Guest Post: 6 Reasons to Work from the Road

Why is the nomadic working lifestyle so popular these days? More people are using new strategies and lifestyles to get work done from anywhere they happen to be, instead of setting down roots in a particular brick-and-mortar location, whether that’s an office, or even a home office.

Let’s talk about some of the top reasons to take this kind of transient approach to modern work life.

Skip the Bills

Essentially, there are a lot of costs involved in owning property or leasing it long-term.

Above and beyond the base costs of housing per month, you have utilities and everything else. That cost can be considerable, where people who are working out of a mobile home or some other portable location typically won’t have a lot of these monthly bills. Either they will have different fees involving parking a mobile home, or maybe all-inclusive parking and utility costs that are much smaller than the costs of paying on a financed home.

That savings in itself leads to a sense of freedom and experience, as career pros accomplish those life hacks that allow them to work well from the road. Being mobile also makes a career professional more versatile in ways that we’ll cover below.

A Change of Scenery

Many psychologists would say we shouldn’t discount the value of getting different impacts from a range of environments as we make our way through our careers.

Basically, staying in the same place can become stagnant over time. People talk about “pacing the same square of carpet” or getting “stuck in a rut” in some sort of home or office location. That feeling of being stuck, bored or uninspired is more common in the work world than many of us might think, and for some, life on the road is the ideal solution. Working from the road often empowers people to think about things in a new way, with all of those neat and interesting new scenes to inspire them.

Moving for Opportunities

Another key point about a roving career lifestyle is that it puts you closer to new opportunities as they come up.

One of the big drawbacks of having a fixed home or office location is that you can’t just move to where a particularly compelling job is, or where you might be needed most by an employer at a given time.

The transient job lifestyle solves all of this. You can find excellent opportunities to live in a given community, through all-inclusive resorts or campgrounds, or some other kind of living setup that combines all of your financial needs into one neat package. You can “get centered” and get going without a lot of the up-front cost of moving somewhere more permanently.


There’s also a compelling value to quick moving when it comes to multitasking. That’s your ability to manage one two or more things at the same time.
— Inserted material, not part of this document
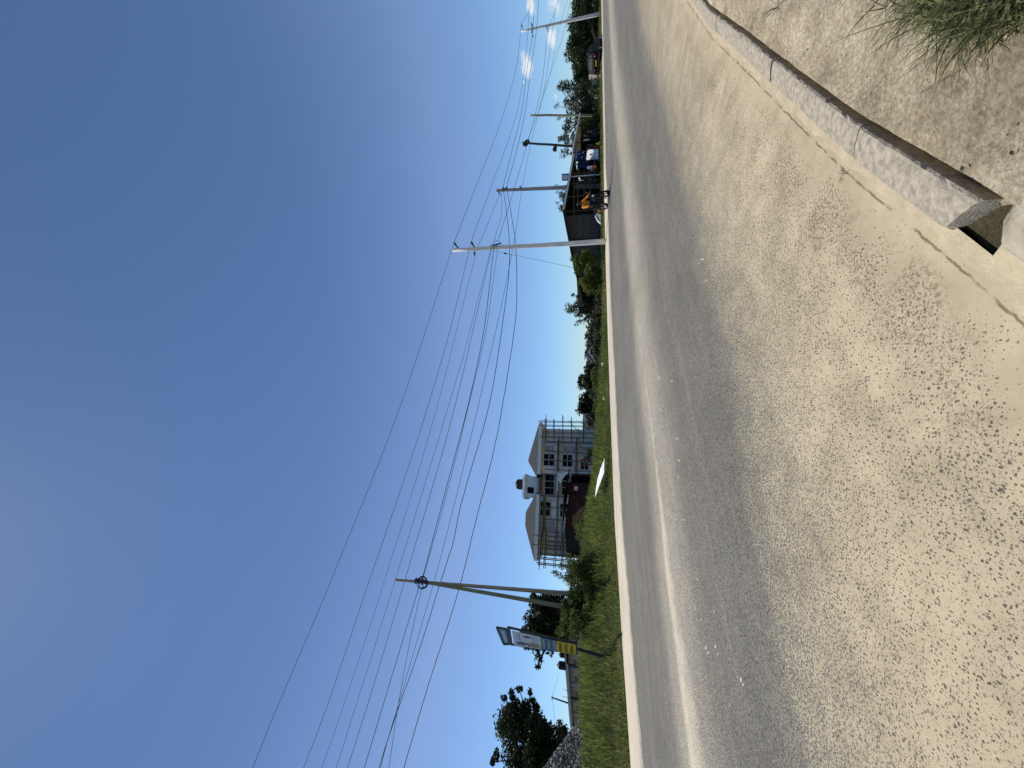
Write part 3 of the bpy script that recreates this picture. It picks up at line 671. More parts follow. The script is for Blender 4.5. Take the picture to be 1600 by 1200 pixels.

When you’re on the road, you’re actively managing everything about your lifestyle as you move. Working from the road provides you with that bread-and-butter sustenance you need at the same time. You’re doing all of the things at once, and wearing many hats, but it typically pays off for people who like this kind of ambulatory lifestyle.

A Thought Leader in Your Field

Want another reason to work from the road?

Part of that experience is likely to give you a broader base on which to comment on whatever field or industry you are a part of.

That’s because as you go, you can see different businesses and different ways to approach a particular market or industry.

You can see more about what works and what doesn’t work, and what’s popular in your field. All of this leads to what the experts call thought leadership – or thought authority – the ability to comment from an informed place on what’s common in a particular business process. In fact, thought leadership is so important that companies are investing in it quite a bit – through their blogs, in continuing education, etc.

“To stay at the top of thought leadership in your space, you need to constantly evolve and embrace new ways of communicating with your market,” writes Forbes Council member Aaron Agius. “What are your largest competitors doing? Why do you think they’re doing that? A little competitive research goes a long way.”

So that experience is going to be important, too, as you move around and enjoy life without a more permanent fixture.

Working for a Cause

Working in a mobile way can also get you closer to particular movements and causes that you believe in, whether it’s a charity project or a nonprofit that needs your expertise and skill to help others.

That’s another value of living and working on the road where you’re not tied down to a particular place.

Take a look at these and other reasons to engage in boondocking or camper lifestyles or some kind of nomadic career setup.